L’organismo sostiene che “più volte Israele ha avuto la possibilità di migliorare la situazione umanitaria nella Striscia di Gaza, ma per oltre un anno ha ripetutamente rifiutato di prendere provvedimenti”.
I ricercatori di Amnesty hanno inoltre indagato “15 attacchi aerei portati a termine dal 7 ottobre 2023 al 20 aprile 2024, che hanno ucciso 334 civili, tra i quali 141 bambini e bambine, e ferito centinaia di altri. Amnesty International non ha trovato prove che in alcun caso questi attacchi fossero diretti contro obiettivi militari”. Cita quindi il raid del 20 aprile scorso, che “ha distrutto l’abitazione della famiglia Abdelal ad al-Jneinah, a Rafah, uccidendo tre generazioni di palestinesi, compresi 16 bambini, mentre stavano dormendo. Anche se rappresentano appena una frazione del totale- osserva l’organismo- questi 15 attacchi aerei di Israele sono indicativi di un modello più ampio di ripetuti attacchi diretti contro civili e obiettivi civili o di attacchi deliberatamente indiscriminati. Gli attacchi sono stati inoltre condotti in modo tale da causare un numero molto elevato di morti e feriti tra la popolazione civile”.

Nel rapporto, si evidenzia che “molti degli atti illegali documentati da Amnesty International” nella Striscia di Gaza “sono stati preceduti da dichiarazioni di funzionari israeliani che ne sollecitavano la commissione.
L’organizzazione per i diritti umani ha esaminato 102 dichiarazioni di funzionari governativi e militari israeliani, emesse tra il 7 ottobre 2023 e il 30 giugno 2024, che deumanizzavano la popolazione palestinese o chiedevano o giustificavano atti di genocidio o altri crimini nei suoi confronti”.

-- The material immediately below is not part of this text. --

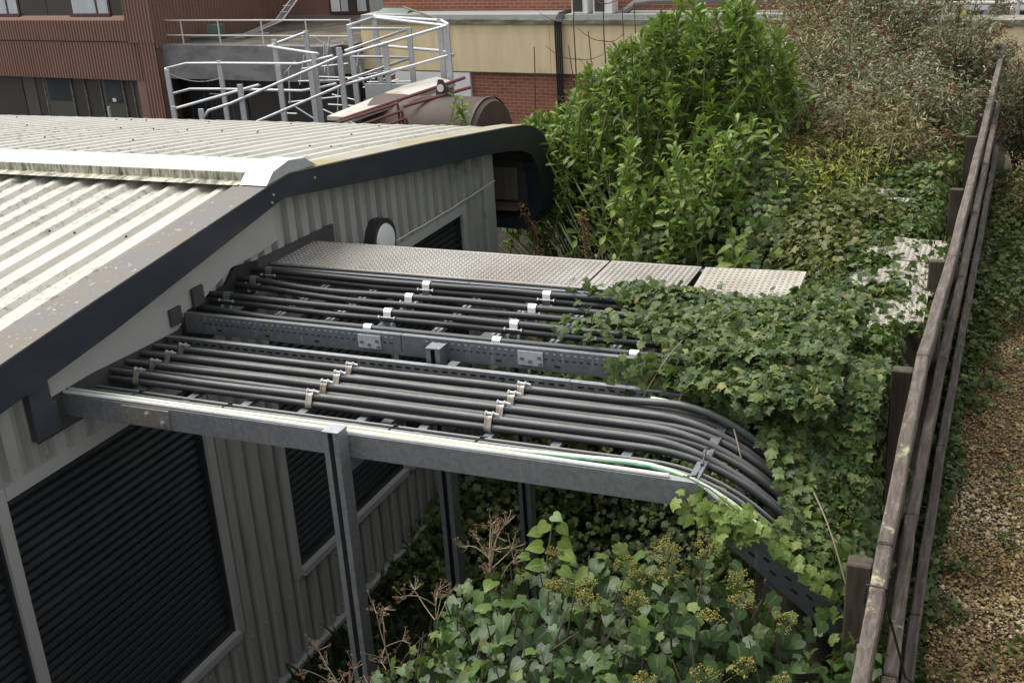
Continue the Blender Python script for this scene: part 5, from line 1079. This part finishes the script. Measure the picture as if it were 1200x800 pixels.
rb = thing('rear_block', 'smooth brown rear block with a cluttered window above the flat roof', 'building', R_.p(3, 2, 0)); R_.part('wall', 'brown_smooth', rb, -1, 6.2, .1, 3, .9, 5); R_.part('plinth', 'pipe_grey', rb, -.5, 6.2, .02, .099, 1.0, 1.40)
wn = R_.part('window', 'brown_frame', rb, 2.72, 4.0, .0, .098, 1.42, 2.6)
for a, b, mt in ((2.80, 3.08, 'white_paint'), (3.12, 3.34, 'curtain'), (3.38, 3.60, 'panel_dark'), (3.64, 3.92, 'curtain')): R_.part('pane', mt, wn, a, b, -.012, -.002, 1.5, 2.6)
R_.part('door_post', 'lead_grey', rb, 4.02, 4.6, -.01, .098, 1.3, 3)
mb = MB(); cl = thing('wall_ladder', 'grey cable rack climbing the brown wall above the railing', 'cable rack', A.p(2.1, 2, 1.3))
for off in (0, .22): mb.tube([A.p(1.9 + off, 1.1, 1.28), A.p(2.0 + off, 2.6, 1.5), A.p(2.15 + off, 3.2, 2.0), A.p(2.35 + off, 3.3, 2.8)], .02, 6)
mb.build('rails', 'galv_rail', cl); mb = MB()
for j in range(5): mb.tube([A.p(1.95 + .045 * j, 1.0, 1.29), A.p(2.02 + .045 * j, 2.6, 1.51), A.p(2.16 + .045 * j, 3.22, 2.0), A.p(2.36 + .045 * j, 3.32, 2.8)], .012, 5)
mb.build('cables', 'pipe_grey', cl); mb = MB()
for j in range(9): a = np.array(A.p(2.03, 2.7, 1.55)) * (1 - j / 8) + np.array(A.p(2.35, 3.3, 2.75)) * j / 8; mb.cyl(a, a + np.array([.22, 0, 0]), .012, 5)
mb.build('rungs', 'galv_rail', cl)
for x_, lab in ((.9, 'grey pipe lying across the flat annexe roof'),):
    MBt = MB().tube([A.p(-.1, .8, 1.30), A.p(1.6, 1.2, 1.33), A.p(2.6, 1.6, 1.33)], .03, 6).build('roof_pipe', 'pipe_grey'); tag(MBt, lab, 'pipe')
tag(A.part('roof_crate', 'green_box', None, 1.1, 1.45, 1.0, 1.3, 1.256, 1.6), 'small dark green crate on the flat annexe roof', 'crate')
# handrails, deck, red pipes and tank behind the far roof edge
hr = thing('handrail_platform', 'grey galvanised stair and platform handrails behind the roof', 'handrail', (-8.5, 20.5, 0))
def T(u, v, z): return (u, v, z)
def flat_post(x, y, z0, z1): MB().box(x - .055, x + .055, y - .02, y + .02, z0, z1).build('post', 'galv_rail', hr)
def rail(pts): MB().tube(pts, .030, 8).build('rail', 'galv_rail', hr, True)
for x_, y_, z0, z1 in ((-12.95, 20.5, -.4, 1.22), (-12.1, 21.2, -.4, 1.30), (-12.2, 19.6, -.4, .62), (-10.9, 21.6, -.4, 1.68), (-10.35, 22.0, -.4, 1.80), (-10.4, 19.5, -.4, 1.10), (-10.2, 20.6, -.4, 1.30), (-11.2, 19.2, -.3, .66), (-9.30, 20.4, -.4, 1.30), (-9.25, 20.5, .0, 1.56), (-8.66, 21.0, .2, 2.03), (-8.3, 21.4, .3, 2.10), (-8.47, 20.2, .2, 1.70), (-7.55, 20.4, .4, 1.78), (-7.27, 20.9, .6, 1.98), (-6.64, 21.0, .8, 2.12), (-6.30, 20.6, .8, 2.06)): flat_post(x_, y_, z0, z1)
for dz in (0, -.55):
    rail([(-12.95, 20.5, 1.18 + dz), (-13.15, 20.7, 1.20 + dz), (-12.9, 21.1, 1.25 + dz), (-12.1, 21.2, 1.24 + dz), (-9.9, 20.9, 1.28 + dz), (-9.2, 20.5, 1.42 + dz), (-8.8, 20.5, 1.5 + dz)])
    rail([(-11.2, 19.2, .0 + dz * .3), (-11.2, 19.2, .45 + dz), (-11.05, 19.25, .62 + dz), (-10.6, 19.4, .74 + dz), (-8.5, 20.2, 1.52 + dz), (-6.30, 20.6, 2.04 + dz)])
    rail([(-8.66, 21.0, 1.98 + dz), (-8.75, 21.05, 2.0 + dz), (-8.3, 21.4, 2.12 + dz), (-6.30, 20.6, 2.04 + dz)]) if dz == 0 else rail([(-8.3, 21.4, 2.12 + dz), (-6.6, 21.0, 2.06 + dz), (-6.2, 20.6, 2.04 + dz)])
    rail([(-8.66, 21.0, 1.96 + dz), (-7.27, 20.9, 1.95 + dz), (-8.4, 20.3, 1.62 + dz)])
rail([(-10.35, 22.0, 1.76), (-10.9, 21.6, 1.58), (-11.0, 21.5, 1.55), (-9.2, 20.6, 1.52)]); rail([(-12.25, 19.6, .55), (-10.3, 20.0, 1.0)]); rail([(-8.3, 21.4, 2.14), (-6.6, 21.0, 2.09), (-6.25, 20.6, 2.06)])
def chain(a, b, sag, lab):
    a, b = np.array(a), np.array(b); mb = MB(); n_ = 22
    for i in range(n_): t = (i + .5) / n_; p_ = a + (b - a) * t - np.array([0, 0, sag * 4 * t * (1 - t)]); d = unit(b - a) * .022; s_ = np.array([0, .008, 0]) if i % 2 else np.array([0, 0, .008]); mb.obox(p_, d, s_, np.cross(unit(d), s_) * .6)
    tag(mb.build('safety_chain', 'galv_bright'), lab, 'chain', 'safety chains between the handrails')
chain((-12.85, 20.4, 1.16), (-11.9, 20.9, .98), .12, 'sagging chain at the left end of the handrails'); chain((-10.2, 22.0, 1.72), (-8.95, 21.2, 1.66), .12, 'sagging chain across the gap in the middle handrails'); chain((-11.7, 20.2, .78), (-10.4, 20.2, .98), .08, 'low chain beside the stair handrail')
dk = thing('tank_deck', 'pale steel walkway deck beside the brown tank', 'deck', (-7.5, 20, .3))
mb = MB(); mb.add([(-8.0, 18.75, .66), (-7.38, 18.7, .67), (-6.01, 20.2, 1.06), (-6.75, 20.9, 1.04), (-7.3, 20.45, .93)], [(0, 1, 2, 3, 4)]); mb.add([(-8.0, 18.75, .59), (-7.38, 18.7, .59), (-6.01, 20.2, .98), (-6.01, 20.2, 1.058), (-7.38, 18.7, .668), (-8.0, 18.75, .658)], [(0, 1, 4, 5), (1, 2, 3, 4)]); mb.build('deck_plate', 'deck_pale', dk)
MB().box(-8.4, -7.0, 20.92, 20.96, .55, .88).build('toe_board', 'galv_rail', dk)
for i, x_ in enumerate((-8.0, -6.9, -6.1)): MB().box(x_ - .04, x_ + .04, 20.2, 20.28, -1, .7).build('deck_leg', 'panel_dark', dk)
mb = MB()
tk = thing('oil_tank', 'big brown cylindrical tank lying behind the roof edge', 'tank', (-6.2, 19.2, 0)); cA, cB = np.array([-7.4, 19.75, .12]), np.array([-5.05, 19.5, .12]); ax = unit(cB - cA)
MB().tube([cA, cB, cB + ax * .10, cB + ax * .17], [.78, .78, .72, .4], 40).build('shell', 'tank_brown', tk, True); MB().tube([cB - ax * .04, cB + ax * .02], .80, 40, False).build('weld_band', 'tank_brown', tk, True)
pl_ = MB(); pl_.prism([(0, 0), (.42, 0), (.16, .34), (.08, .34)], lambda a, b: (-6.15 + a, 19.6, .86 + b), lambda a, b: (-6.15 + a, 19.65, .86 + b)); pl_.build('lifting_lug', 'tank_brown', tk)
MB().tube([(-6.02, 19.595, 1.05), (-6.02, 19.575, 1.05)], .07, 12).build('lug_hole', 'white_paint', tk)
for i, lab in enumerate(('topmost', 'second', 'third', 'fourth', 'lowest')):
    x_ = -6.42 + .075 * i; zt = .95 - .13 * i; tag(MB().tube([(x_ - 1.5 + .12 * i, 18.0, zt - .42), (x_ - .05, 18.55, zt - .02), (x_, 18.62, zt), (x_ + .01, 18.63, zt - .06), (x_ + .01, 18.63, -.6)], .026, 6).build('red_pipe', 'pipe_red', None, True), lab + ' dark red pipe in the bundle beside the tank deck', 'pipe', 'dark red pipes by the tank')
for (a, b), lab in zip((((-7.55, 18.45, .66), (-5.75, 20.1, 1.16)), ((-6.5, 19.0, .82), (-5.6, 20.0, 1.0)), ((-9.6, 21.2, .6), (-8.7, 21.3, 1.0))), ('long dark red guard pipe along the deck edge', 'short dark red pipe below the deck edge', 'faded red pipe in the tangle behind the handrails')):
    tag(MB().tube([a, b], .032, 6).build('red_pipe', 'pipe_red', None, True), lab, 'pipe', 'dark red pipes by the tank')
sc = thing('scaffold_tubes', 'tangle of thin grey tubes behind the handrails', 'tubes', (-10, 22.5, -.5)); mb = MB()
for i in range(34):
    a = np.array([rng.uniform(-12, -8.8), rng.uniform(21.8, 23.3), rng.uniform(-.4, .9)]); d = np.array([rng.uniform(.5, 1.6), rng.normal(0, .3), rng.normal(.1, .28)]) if i % 3 else np.array([rng.normal(0, .12), 0, rng.uniform(.4, .8)]); mb.tube([a, a + d], .018, 5)
mb.build('tubes', 'galv_rail', sc)
# car park beyond the wall
cp = MB(); cp.box(.5, 14, 24.6, 40, .3, 1.25); tag(cp.build('car_park', 'tarmac'), 'tarmac car park deck', kind='structure')
gr = thing('guard_rail', 'pale guard rail at the edge of the car park', 'guard rail', (3, 23.9, 1.2))
for x_ in (.6, 2.4, 3.62, 5.4): MB().tube([(x_, 23.95, 1.1), (x_, 23.95, 1.95)], .04, 8).build('post', 'rail_white', gr)
MB().tube([(.6, 23.95, 1.66), (5.4, 23.95, 1.63)], .035, 8).build('rail', 'rail_white', gr); MB().tube([(.6, 23.95, 1.93), (5.4, 23.95, 1.90)], .035, 8).build('rail', 'rail_white', gr)
def car(x0, x1, y, label):
    t = thing('parked_car', label, 'car', ((x0 + x1) / 2, y + .85, 1.25), 'cars parked behind the guard rail'); L_ = x1 - x0
    side = [(0, .32), (.02, .62), (.08, .78), (.24, .86), (.36, 1.28), (.46, 1.40), (.72, 1.40), (.86, 1.20), (.96, .88), (1, .70), (1, .32)]
    mb = MB(); mb.prism(side, lambda a, b: (x0 + a * L_, y, 1.25 + b), lambda a, b: (x0 + a * L_, y + 1.7, 1.25 + b)); mb.build('body', 'car_white', t, bevel=.03)
    mb = MB(); mb.prism([(.29, .90), (.39, 1.26), (.47, 1.34), (.70, 1.34), (.80, 1.18), (.86, .92)], lambda a, b: (x0 + a * L_, y - .006, 1.25 + b), lambda a, b: (x0 + a * L_, y + .01, 1.25 + b)); mb.build('side_window', 'glass_dark', t)
    mb = MB(); mb.box(x0 + .1, x1 - .1, y + .01, y + 1.6, 1.25 + .2, 1.25 + .33); mb.build('sill', 'tyre', t)
    for a in (.19, .80):
        for yy in (y - .02, y + 1.52):
            wl_ = MB().tube([(x0 + a * L_, yy, 1.56), (x0 + a * L_, yy + .2, 1.56)], .31, 22).build('wheel', 'tyre', t); MB().tube([(x0 + a * L_, yy - .006, 1.56), (x0 + a * L_, yy + .001, 1.56)], .19, 16).build('rim', 'galv_rail', wl_)
    MB().box(x0 - .02, x0 + .03, y + .15, y + .45, 1.25 + .66, 1.25 + .78).build('headlight', 'white_plastic', t); MB().box(x0 - .02, x0 + .03, y + 1.25, y + 1.55, 1.25 + .66, 1.25 + .78).build('headlight', 'white_plastic', t)
car(-.6, 3.05, 25.6, 'white parked car at the left of the guard rail'); car(3.45, 7.4, 25.5, 'white parked car at the right behind the guard rail')
mb = MB(); mb.tube([(2.62, 25.3, 1.25), (2.62, 25.3, 1.45), (2.62, 25.3, 1.62)], [.13, .11, .05], 12); tag(mb.build('yellow_marker', 'yellow_plastic', None, True), 'small yellow marker by the white parked car', 'marker')
# backdrop so the yard goes on: a terrace wall behind the car park
mb = MB(); mb.box(-2, 26, 34, 36, .5, 6); tag(mb.build('terrace_wall', 'brick'), 'brick wall far behind the car park', 'wall')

Di queste 102 dichiarazioni, Amnesty International “ne ha identificate 22 fatte da alti funzionari incaricati della direzione dell’offensiva militare, che paiono aver chiesto o giustificato atti di genocidio, fornendo in questo modo prove dirette dell’intento genocida. Questo linguaggio è stato frequentemente replicato anche da soldati sul terreno, come evidenziato da contenuti audiovisivi verificati da Amnesty International in cui soldati israeliani chiedono di ‘radere al suolo’ la Striscia di Gaza o di renderla inabitabile e celebrano la distruzione di case, moschee, scuole e università palestinesi”.

Alla luce di ciò, Amnesty ritiene le autorità di Tel Aviv responsabili di “una distruzione senza precedenti, che gli esperti affermano di non aver mai riscontrato per livello e rapidità in alcun conflitto del XXI secolo”.